+++ INFORMATION SUPPLIED +++

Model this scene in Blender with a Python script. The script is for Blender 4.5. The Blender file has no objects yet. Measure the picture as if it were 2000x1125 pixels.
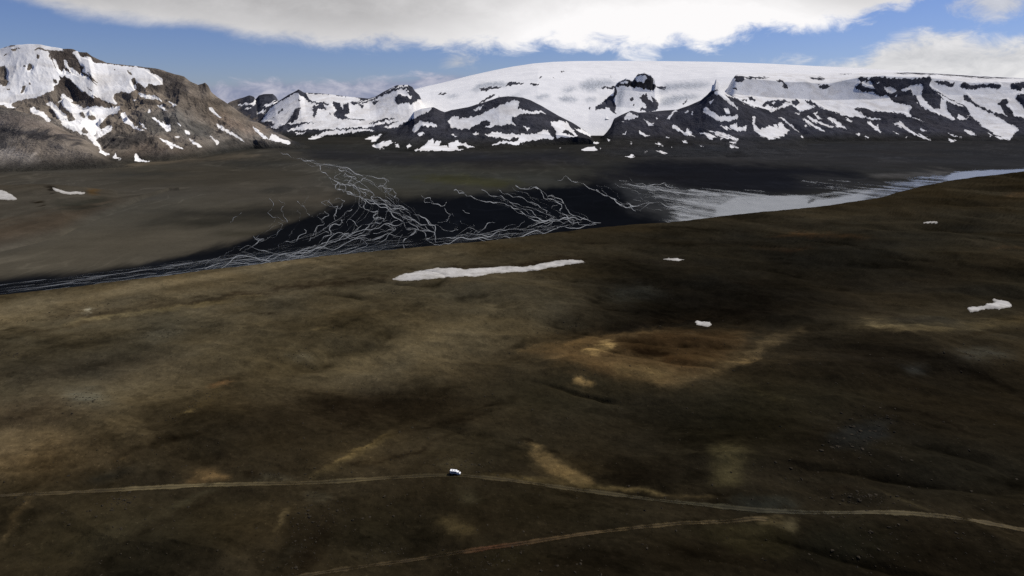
import bpy, bmesh, math, random
import numpy as np
R = math.radians
SC = bpy.context.scene
COL = SC.collection
rng = np.random.default_rng(7)
random.seed(7)

# ------------------------------------------------------------------ camera
H = 260.0                      # camera height above the moor
F = 1110.0                     # focal length in photo pixels (2000 wide)
PITCH = math.atan((562.5 - 200.0) / F)
cam = bpy.data.cameras.new('camera'); camo = bpy.data.objects.new('camera', cam)
COL.objects.link(camo); SC.camera = camo
cam.sensor_width = 36.0; cam.lens = 36.0 * F / 2000.0
cam.clip_start = 1.0; cam.clip_end = 90000.0
camo.location = (0, 0, H); camo.rotation_euler = (math.pi / 2 - PITCH, 0, 0)

# ------------------------------------------------------------------ pixel <-> world helpers
CP, SP = math.cos(PITCH), math.sin(PITCH)
def ray(u, v):
    """photo pixel -> (s, te): X = s*Y, Z = H + te*Y"""
    a = (np.asarray(u, float) - 1000.0) / F; b = (562.5 - np.asarray(v, float)) / F
    y = CP + b * SP; z = -SP + b * CP
    return a / y, z / y
def proj(X, Y, Z):
    d = Y * CP - (Z - H) * SP; w = Y * SP + (Z - H) * CP
    d = np.maximum(d, 1.0)
    return 1000.0 + F * X / d, 562.5 - F * w / d

# ------------------------------------------------------------------ light
SUN_AZ, SUN_EL = 62.0, 48.0    # degrees to the right of straight ahead, degrees up
sun = bpy.data.lights.new('sun', 'SUN'); suno = bpy.data.objects.new('sun', sun); COL.objects.link(suno)
sun.energy = 5.0; sun.angle = R(0.5); sun.color = (1.0, 0.955, 0.89)
suno.rotation_euler = (-R(90 - SUN_EL), 0, -R(SUN_AZ))
SC.view_settings.view_transform = 'Standard'; SC.view_settings.look = 'None'
SC.view_settings.exposure = 0.0; SC.view_settings.gamma = 1.0
SC.cycles.use_denoising = False

# ------------------------------------------------------------------ node helper
class NT:
    def __init__(self, tree): self.t = tree; tree.nodes.clear()
    def n(self, typ, **kw):
        nd = self.t.nodes.new(typ)
        for k, v in kw.items():
            if k.startswith('i_'): nd.inputs[k[2:].replace('_', ' ')].default_value = v
            else: setattr(nd, k, v)
        return nd
    def l(self, a, b): self.t.links.new(a, b)
    def m(self, op, a, b=None, c=None, clamp=False):
        nd = self.t.nodes.new('ShaderNodeMath'); nd.operation = op; nd.use_clamp = clamp
        for i, x in enumerate((a, b, c)):
            if x is None: continue
            if isinstance(x, (int, float)): nd.inputs[i].default_value = x
            else: self.l(x, nd.inputs[i])
        return nd.outputs[0]
    def ss(self, x, lo, hi):
        nd = self.t.nodes.new('ShaderNodeMapRange'); nd.interpolation_type = 'SMOOTHSTEP'
        self.l(x, nd.inputs[0]); nd.inputs[1].default_value = lo; nd.inputs[2].default_value = hi
        return nd.outputs[0]
    def mix(self, f, a, b, blend='MIX'):
        nd = self.t.nodes.new('ShaderNodeMix'); nd.data_type = 'RGBA'; nd.blend_type = blend
        for i, x in ((0, f), (6, a), (7, b)):
            if isinstance(x, (int, float)): nd.inputs[i].default_value = x
            elif isinstance(x, (tuple, list)): nd.inputs[i].default_value = tuple(x) + (1.0,) * (4 - len(x))
            else: self.l(x, nd.inputs[i])
        return nd.outputs[2]
    def noise(self, vec, scale, detail=4.0, rough=0.55, dist=0.0):
        nd = self.t.nodes.new('ShaderNodeTexNoise'); nd.inputs['Scale'].default_value = scale
        nd.inputs['Detail'].default_value = detail; nd.inputs['Roughness'].default_value = rough
        nd.inputs['Distortion'].default_value = dist
        if vec is not None: self.l(vec, nd.inputs['Vector'])
        return nd.outputs['Fac']
    def curve(self, x, pts):
        nd = self.t.nodes.new('ShaderNodeFloatCurve'); c = nd.mapping.curves[0]
        pts = sorted(pts)
        while len(c.points) < len(pts): c.points.new(0.5, 0.5)
        for p, (a, b) in zip(c.points, pts): p.location = (a, b); p.handle_type = 'AUTO'
        nd.mapping.update(); nd.inputs['Factor'].default_value = 1.0
        self.l(x, nd.inputs['Value']); return nd.outputs[0]

def P(txt, k=1.0, ox=0.0, oy=0.0):
    return [(ox + float(a) / k, oy + float(b) / k) for a, b in (q.split(',') for q in txt.split())]
Z1 = lambda t: P(t, 3.308, 0, 50)
Z2 = lambda t: P(t, 3.308, 400, 80)
Z3 = lambda t: P(t, 3.308, 900, 80)
Z4 = lambda t: P(t, 3.308, 1400, 80)
Z5 = lambda t: P(t, 2.222, 400, 280)
Z6 = lambda t: P(t, 2.222, 1100, 280)

# ------------------------------------------------------------------ sky with clouds
W = bpy.data.worlds.new('World'); SC.world = W; W.use_nodes = True
w = NT(W.node_tree)
SKY_K = 0.06
sky = w.n('ShaderNodeTexSky', sky_type='NISHITA', sun_disc=False, sun_elevation=R(SUN_EL), sun_rotation=R(SUN_AZ), altitude=900.0, air_density=1.0, dust_density=0.4, ozone_density=1.6)
gen = w.n('ShaderNodeTexCoord').outputs['Generated']
sep = w.n('ShaderNodeSeparateXYZ'); w.l(gen, sep.inputs[0])
yy = w.m('MAXIMUM', sep.outputs[1], 0.03)
s_ = w.m('DIVIDE', sep.outputs[0], yy); te_ = w.m('DIVIDE', sep.outputs[2], yy)
front = w.ss(sep.outputs[1], 0.05, 0.35)
comb = w.n('ShaderNodeCombineXYZ'); w.l(s_, comb.inputs[0]); w.l(w.m('MULTIPLY', te_, 2.3), comb.inputs[1])
big = w.noise(comb.outputs[0], 5.0, 6.0, 0.6, 0.35)
fine = w.noise(comb.outputs[0], 15.0, 9.0, 0.66, 0.45)
soft = w.noise(comb.outputs[0], 2.4, 3.0, 0.5)
sx = w.m('MULTIPLY_ADD', s_, 0.5, 0.5, clamp=True)
def edge(txt):
    pts = []
    for u, v in P(txt):
        s, te = ray(u, v); pts.append((float(s) * 0.5 + 0.5, min(1, max(0, float(te) * 2.5))))
    return w.m('MULTIPLY', w.curve(sx, pts), 0.4)
e1 = edge('-200,-60 40,4 100,22 200,39 300,50 400,62 500,76 600,88 700,93 850,96 950,99 1010,104 1060,95 1130,97 1200,106 1265,112 1300,98 1400,100 1450,80 1490,62 1560,66 1620,56 1680,44 1740,24 1800,-6 1830,-60')
f1 = w.m('ADD', w.m('SUBTRACT', te_, e1), w.m('ADD', w.m('MULTIPLY', w.m('SUBTRACT', fine, 0.5), w.m('MULTIPLY_ADD', w.ss(s_, -0.6, 0.1), 0.06, 0.02)), w.m('MULTIPLY', w.m('SUBTRACT', big, 0.5), 0.035)))
d1 = w.m('MULTIPLY', w.ss(f1, -0.008, 0.022), w.m('SUBTRACT', 1.0, w.ss(w.m('ADD', te_, w.m('MULTIPLY', soft, 0.5)), 0.55, 0.95)))
e2 = edge('1450,150 1530,122 1600,121 1680,112 1725,84 1765,68 1820,62 1900,66 1960,74 2030,58 2200,50')
f2 = w.m('ADD', w.m('SUBTRACT', e2, te_), w.m('ADD', w.m('MULTIPLY', w.m('SUBTRACT', fine, 0.5), 0.075), w.m('MULTIPLY', w.m('SUBTRACT', big, 0.5), 0.06)))
d2 = w.m('MULTIPLY', w.ss(f2, -0.010, 0.026), 0.95)
def blob(u, v, ru, rv):
    s, te = ray(u, v)
    a = w.m('MULTIPLY', w.m('SUBTRACT', s_, float(s)), F / ru); b = w.m('MULTIPLY', w.m('SUBTRACT', te_, float(te)), F / rv)
    r2 = w.m('ADD', w.m('MULTIPLY', a, a), w.m('MULTIPLY', b, b))
    g = w.m('SUBTRACT', 1.0, w.m('SQRT', r2))
    return w.m('ADD', g, w.m('MULTIPLY', w.m('SUBTRACT', fine, 0.5), 2.6))
d3 = w.m('MULTIPLY', w.ss(blob(895, 122, 62, 24), 0.2, 1.3), 0.7)
d4 = w.m('MULTIPLY', w.ss(blob(1950, 2, 100, 34), -0.1, 0.9), 0.8)
hb = edge('-200,190 300,175 420,166 520,160 640,162 740,157 860,148 960,150 1020,160 1400,170 2200,170')
d5 = w.m('MULTIPLY', w.ss(w.m('ADD', w.m('SUBTRACT', hb, te_), w.m('MULTIPLY', w.m('SUBTRACT', fine, 0.5), 0.045)), -0.008, 0.008), 0.85)
gen_cloud = w.m('MULTIPLY', w.ss(soft, 0.5, 0.62), w.ss(te_, 0.5, 0.8))
# cloud brightness: grey left, white lit part right of the middle
s0, t0 = ray(1290, 58); s0 = float(s0); t0 = float(t0)
bx = w.m('MULTIPLY', w.m('SUBTRACT', s_, s0), 3.4); by = w.m('MULTIPLY', w.m('SUBTRACT', te_, t0), 14.0)
gl = w.m('EXPONENT', w.m('MULTIPLY', w.m('ADD', w.m('MULTIPLY', bx, bx), w.m('MULTIPLY', by, by)), -1.0))
sidev = w.m('MULTIPLY', w.ss(s_, -0.6, 0.35), 0.10)
rim = w.m('MULTIPLY', w.m('SUBTRACT', 1.0, w.ss(f1, 0.0, 0.05)), 0.16)
br = w.m('ADD', w.m('MULTIPLY', w.m('SUBTRACT', fine, 0.5), 0.22), w.m('ADD', w.m('ADD', w.m('MULTIPLY', gl, 0.62), w.m('ADD', sidev, rim)), w.m('MULTIPLY_ADD', big, 0.42, 0.25)))
cl1 = w.mix(w.m('MINIMUM', br, 1.0), (0.05, 0.05, 0.06), (1.0, 0.985, 0.985))
cl1 = w.mix(0.0, cl1, (1, 1, 1))
br2 = w.m('MULTIPLY_ADD', fine, 0.9, 0.18)
cl2 = w.mix(br2, (0.25, 0.27, 0.30), (0.95, 0.93, 0.92))
def over(base, col, k, d):
    v = w.n('ShaderNodeVectorMath', operation='SCALE'); w.l(col, v.inputs[0]); v.inputs['Scale'].default_value = k / SKY_K
    return w.mix(d, base, v.outputs[0])
rgbn = w.mix(w.ss(fine, 0.35, 0.7), (0.24, 0.27, 0.40), (0.56, 0.55, 0.64))
c = w.mix(1.0, sky.outputs[0], (0.77, 0.87, 1.32), 'MULTIPLY')
c = over(c, rgbn, 1.0, w.m('MULTIPLY', d5, front))
c = over(c, cl2, 0.85, w.m('MULTIPLY', d3, front))
c = over(c, cl2, 1.02, w.m('MULTIPLY', d2, front))
c = over(c, cl2, 0.9, w.m('MULTIPLY', d4, front))
c = over(c, cl1, 0.98, w.m('MULTIPLY', d1, front))
bg = w.n('ShaderNodeBackground'); bg.inputs['Strength'].default_value = SKY_K
w.l(c, bg.inputs['Color'])
wo = w.n('ShaderNodeOutputWorld'); w.l(bg.outputs[0], wo.inputs['Surface'])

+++

WHAT IS EXPECTED:
Extract the lines exactly, please: the first line of the listing, the line with "SC.cycles.use_denoising = False", and every line between them, but no pictures.

WRITTEN REPLY:
Model this scene in Blender with a Python script. The script is for Blender 4.5. The Blender file has no objects yet. Measure the picture as if it were 2000x1125 pixels.
import bpy, bmesh, math, random
import numpy as np
R = math.radians
SC = bpy.context.scene
COL = SC.collection
rng = np.random.default_rng(7)
random.seed(7)

# ------------------------------------------------------------------ camera
H = 260.0                      # camera height above the moor
F = 1110.0                     # focal length in photo pixels (2000 wide)
PITCH = math.atan((562.5 - 200.0) / F)
cam = bpy.data.cameras.new('camera'); camo = bpy.data.objects.new('camera', cam)
COL.objects.link(camo); SC.camera = camo
cam.sensor_width = 36.0; cam.lens = 36.0 * F / 2000.0
cam.clip_start = 1.0; cam.clip_end = 90000.0
camo.location = (0, 0, H); camo.rotation_euler = (math.pi / 2 - PITCH, 0, 0)

# ------------------------------------------------------------------ pixel <-> world helpers
CP, SP = math.cos(PITCH), math.sin(PITCH)
def ray(u, v):
    """photo pixel -> (s, te): X = s*Y, Z = H + te*Y"""
    a = (np.asarray(u, float) - 1000.0) / F; b = (562.5 - np.asarray(v, float)) / F
    y = CP + b * SP; z = -SP + b * CP
    return a / y, z / y
def proj(X, Y, Z):
    d = Y * CP - (Z - H) * SP; w = Y * SP + (Z - H) * CP
    d = np.maximum(d, 1.0)
    return 1000.0 + F * X / d, 562.5 - F * w / d

# ------------------------------------------------------------------ light
SUN_AZ, SUN_EL = 62.0, 48.0    # degrees to the right of straight ahead, degrees up
sun = bpy.data.lights.new('sun', 'SUN'); suno = bpy.data.objects.new('sun', sun); COL.objects.link(suno)
sun.energy = 5.0; sun.angle = R(0.5); sun.color = (1.0, 0.955, 0.89)
suno.rotation_euler = (-R(90 - SUN_EL), 0, -R(SUN_AZ))
SC.view_settings.view_transform = 'Standard'; SC.view_settings.look = 'None'
SC.view_settings.exposure = 0.0; SC.view_settings.gamma = 1.0
SC.cycles.use_denoising = False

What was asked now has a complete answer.